The interest rates currently by FORD/GMAC Money Market Accounts are incredible.
I realize these accounts are not FDIC insured. Has anyone ever had a negative experience with demand notes or these automobile co. money market accounts?
Seems like a great alternative to the regular checking/savings rates:
For Week Beginning March 03, 2003 Ford Money Market Account $0.00 to $14,999 3.00%, YIELD 3.04% $15,000 to $49,999 3.20%, YIELD 3.25% $50,000 and Above 3.40%, YIELD 3.45%
http://www.fordfinancial.com/moneymarket/
What are the disadvantages to this type of investing?
You guys are the people to ask! I look forward to your replies.
S&P has a "BBB" rating, near the bottom of the investment grade scale, on both Ford's and GM's long-term debt, with a negative outlook on Ford. That means it is in danger of a drop to just above junk status. S&P has a stable outlook on GM.
It's not surprising for a company with this kind of credit rating/ outlook to pay a premium in order to borrom money.
Still the demand notes program seems pretty flexible with checkwriting ($250 min) and billpay. The GM program seems equally enticing: http://www.gmacfs.com/notes/demand/main.htm
I've had a GMAC Demand Note account for a couple years. It's great. I wish you could do transfers online but you can still do them over the phone. Also, you can do free wire transfers (not ACH) out of the account, to your designated bank. I think the minimum opening amount is $1000 and any checks have to be at least $250. The account is just like a bank checking account so you can tie it to direct deposits or bill paying. It's through Northern Trust Bank.
I would like to hear more input on these money market funds they seem safe. I know they are not insured. Looks like it is just a basic money market account that you can write checks out of but has better rate. Looks like ford has a better interest rate? Are there other large compines that offer this kind of account?
Yes, it looks like Ford is a little better if you have more than $15k. Less than that, they are equal, except Ford has more online capabilities. I am surprised that these don't get much press on this board, considerding how many posts about ING there are. These are better and basically the same thing. Although both of these have a $1000 minimum.
They are big companies who are on credit watch with the potential to be downgraded to junk; I think they will survive for a few years if not longer, but their pension plans could bankrupt them as almost happened with GM a few years back. Providian is another company which is effectively shut out of the normal debt markets and they are now advertising on the radio looking for retail investors to provide them with short term cash at attractive rates since the bond market shuns them.
<< I am surprised that these don't get much press on this board, considerding how many posts about ING there are.
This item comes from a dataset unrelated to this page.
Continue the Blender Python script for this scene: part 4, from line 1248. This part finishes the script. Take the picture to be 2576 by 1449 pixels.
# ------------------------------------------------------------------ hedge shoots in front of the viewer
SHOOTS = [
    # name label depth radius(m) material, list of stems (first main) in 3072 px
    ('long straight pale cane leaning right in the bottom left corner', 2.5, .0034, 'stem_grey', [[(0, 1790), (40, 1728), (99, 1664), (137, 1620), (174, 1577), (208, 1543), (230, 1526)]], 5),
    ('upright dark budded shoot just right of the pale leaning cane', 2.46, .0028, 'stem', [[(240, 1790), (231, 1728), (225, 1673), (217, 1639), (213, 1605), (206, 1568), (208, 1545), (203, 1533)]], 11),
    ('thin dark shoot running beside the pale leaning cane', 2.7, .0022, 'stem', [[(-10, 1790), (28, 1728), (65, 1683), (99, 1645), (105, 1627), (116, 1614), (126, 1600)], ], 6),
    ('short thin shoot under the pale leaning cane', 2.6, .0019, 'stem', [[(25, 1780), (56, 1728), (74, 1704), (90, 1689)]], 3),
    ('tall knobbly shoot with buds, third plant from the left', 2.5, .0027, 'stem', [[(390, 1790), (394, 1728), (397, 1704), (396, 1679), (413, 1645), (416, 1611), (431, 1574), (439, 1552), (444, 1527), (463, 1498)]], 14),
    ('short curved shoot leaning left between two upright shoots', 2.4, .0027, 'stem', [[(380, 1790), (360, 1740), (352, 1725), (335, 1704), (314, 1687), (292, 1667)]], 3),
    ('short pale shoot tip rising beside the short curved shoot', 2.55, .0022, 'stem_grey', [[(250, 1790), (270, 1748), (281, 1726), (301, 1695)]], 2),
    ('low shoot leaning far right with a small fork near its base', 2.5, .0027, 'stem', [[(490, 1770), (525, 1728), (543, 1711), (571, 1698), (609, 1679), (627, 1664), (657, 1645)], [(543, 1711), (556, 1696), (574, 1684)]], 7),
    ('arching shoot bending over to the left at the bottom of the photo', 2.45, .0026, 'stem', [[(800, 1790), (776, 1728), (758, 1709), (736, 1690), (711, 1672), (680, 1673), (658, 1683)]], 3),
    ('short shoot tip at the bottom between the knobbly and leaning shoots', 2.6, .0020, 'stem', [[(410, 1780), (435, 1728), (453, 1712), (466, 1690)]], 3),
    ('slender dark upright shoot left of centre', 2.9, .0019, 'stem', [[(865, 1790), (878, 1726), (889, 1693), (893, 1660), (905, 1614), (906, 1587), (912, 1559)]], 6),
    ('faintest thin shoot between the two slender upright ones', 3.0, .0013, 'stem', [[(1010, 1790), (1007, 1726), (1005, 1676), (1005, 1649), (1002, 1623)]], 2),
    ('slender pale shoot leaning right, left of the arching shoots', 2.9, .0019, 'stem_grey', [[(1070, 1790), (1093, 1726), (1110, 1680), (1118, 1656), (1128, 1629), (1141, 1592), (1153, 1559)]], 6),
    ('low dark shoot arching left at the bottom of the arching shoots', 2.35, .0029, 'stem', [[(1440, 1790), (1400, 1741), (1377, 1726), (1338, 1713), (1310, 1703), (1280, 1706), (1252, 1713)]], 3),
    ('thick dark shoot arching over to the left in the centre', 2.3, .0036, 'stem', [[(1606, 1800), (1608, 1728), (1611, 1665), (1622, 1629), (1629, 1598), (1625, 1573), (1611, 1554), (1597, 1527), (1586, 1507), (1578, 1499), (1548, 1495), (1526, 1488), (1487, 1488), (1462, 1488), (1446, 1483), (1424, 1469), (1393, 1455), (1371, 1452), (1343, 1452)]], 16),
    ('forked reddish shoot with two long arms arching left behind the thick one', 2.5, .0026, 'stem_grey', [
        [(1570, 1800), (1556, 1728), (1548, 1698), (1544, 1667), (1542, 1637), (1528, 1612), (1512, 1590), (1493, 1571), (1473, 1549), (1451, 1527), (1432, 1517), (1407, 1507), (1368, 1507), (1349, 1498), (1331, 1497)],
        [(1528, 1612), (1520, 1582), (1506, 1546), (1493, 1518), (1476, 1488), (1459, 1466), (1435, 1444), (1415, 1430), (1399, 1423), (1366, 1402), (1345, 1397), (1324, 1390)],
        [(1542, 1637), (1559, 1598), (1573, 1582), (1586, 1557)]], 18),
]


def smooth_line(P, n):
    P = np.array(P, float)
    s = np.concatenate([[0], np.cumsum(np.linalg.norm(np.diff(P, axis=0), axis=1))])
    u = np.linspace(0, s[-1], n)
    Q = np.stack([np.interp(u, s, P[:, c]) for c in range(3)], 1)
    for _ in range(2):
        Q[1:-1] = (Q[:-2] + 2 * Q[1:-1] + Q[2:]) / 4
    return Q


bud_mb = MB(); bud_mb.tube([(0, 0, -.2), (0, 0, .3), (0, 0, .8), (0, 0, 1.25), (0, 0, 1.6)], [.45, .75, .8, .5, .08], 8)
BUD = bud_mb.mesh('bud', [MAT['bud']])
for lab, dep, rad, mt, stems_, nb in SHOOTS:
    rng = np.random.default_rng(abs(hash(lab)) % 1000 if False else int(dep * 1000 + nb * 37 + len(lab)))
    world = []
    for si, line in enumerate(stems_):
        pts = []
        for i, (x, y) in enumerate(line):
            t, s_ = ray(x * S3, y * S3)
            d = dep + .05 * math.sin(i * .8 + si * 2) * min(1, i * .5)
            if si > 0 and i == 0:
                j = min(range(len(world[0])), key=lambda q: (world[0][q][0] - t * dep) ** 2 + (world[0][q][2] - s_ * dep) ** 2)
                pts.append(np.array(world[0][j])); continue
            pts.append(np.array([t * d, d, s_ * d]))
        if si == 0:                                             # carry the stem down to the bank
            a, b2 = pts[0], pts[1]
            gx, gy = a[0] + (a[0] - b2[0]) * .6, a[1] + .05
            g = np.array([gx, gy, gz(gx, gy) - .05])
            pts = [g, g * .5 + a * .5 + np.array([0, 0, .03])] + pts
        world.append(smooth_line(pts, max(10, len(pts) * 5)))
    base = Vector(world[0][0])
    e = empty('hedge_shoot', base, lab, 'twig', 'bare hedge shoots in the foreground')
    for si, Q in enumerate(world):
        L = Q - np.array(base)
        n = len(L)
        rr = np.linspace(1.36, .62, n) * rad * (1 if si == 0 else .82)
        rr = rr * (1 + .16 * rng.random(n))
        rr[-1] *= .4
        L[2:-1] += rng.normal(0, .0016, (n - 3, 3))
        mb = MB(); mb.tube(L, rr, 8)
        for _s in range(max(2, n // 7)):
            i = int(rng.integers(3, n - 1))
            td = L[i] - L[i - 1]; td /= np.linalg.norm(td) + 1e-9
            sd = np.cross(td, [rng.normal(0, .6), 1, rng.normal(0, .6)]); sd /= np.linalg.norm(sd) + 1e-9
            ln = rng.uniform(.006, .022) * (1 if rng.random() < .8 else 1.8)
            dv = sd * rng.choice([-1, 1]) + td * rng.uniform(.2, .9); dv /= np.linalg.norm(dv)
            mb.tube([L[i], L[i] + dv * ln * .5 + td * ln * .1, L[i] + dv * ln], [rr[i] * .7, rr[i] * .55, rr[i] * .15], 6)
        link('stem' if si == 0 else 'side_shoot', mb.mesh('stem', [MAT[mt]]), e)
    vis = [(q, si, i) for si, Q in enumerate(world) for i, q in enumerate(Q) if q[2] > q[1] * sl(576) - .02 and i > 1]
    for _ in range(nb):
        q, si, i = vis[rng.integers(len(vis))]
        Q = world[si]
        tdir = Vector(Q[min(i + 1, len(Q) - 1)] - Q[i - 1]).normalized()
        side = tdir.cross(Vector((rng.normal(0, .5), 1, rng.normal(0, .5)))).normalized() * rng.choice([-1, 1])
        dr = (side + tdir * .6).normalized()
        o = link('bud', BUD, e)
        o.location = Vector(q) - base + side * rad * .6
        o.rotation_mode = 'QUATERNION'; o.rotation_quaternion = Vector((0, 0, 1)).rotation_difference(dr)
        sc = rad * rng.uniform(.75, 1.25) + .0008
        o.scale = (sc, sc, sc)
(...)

These are better and basically the same thing. >>
Except that ING is FDIC-insured while GM and Ford recently had their ratings cut by S&P.
How can you lose your money? If they do get down grade do you loss your money. I dont see GM or for going bankrupt any time soon. I know they are falling on hard times and they have under funded pensions funds but who know.
<< How can you lose your money? If they do get down graded do you loss your money. I dont see GM or for going bankrupt any time soon. I know they are falling on hard times and they have under funded pensions funds but who know. >>
No, you won't lose your money if they get downgraded. But remember, there was a time when the notion of Enron, Worldcom or United Airlines going bankrupt was considered ludicrous.
Since most people who invest in money-market funds are risk-averse (at least with that portion of their portfolio), utilizing a well-diversified fund from Vanguard or Fidelity or using a FDIC-insured account from ING makes prudent sense, in my opinion. However, it's a free country and everyone is free to chase yield if they choose.
This Ford fund is just like a bond fund. It's all dependent on the ability of the company to pay. This is a totally different financial asset class than a money market fund. You MUST understand this important distinction. Given the risk/reward ratio, 3.4% is a ridiculously low return for such a bond.
Ford's prospects are bleak. See today's New York Times article that highlights their dire situation.
Basically your money is at risk. The risk is not very high, but if you invest in these demand notes realize that you CAN lose all your money! You are getting about a 1% premium for this risk, wether it's worth it is up to your own risk tolerance. The extra return, however, is definately not free.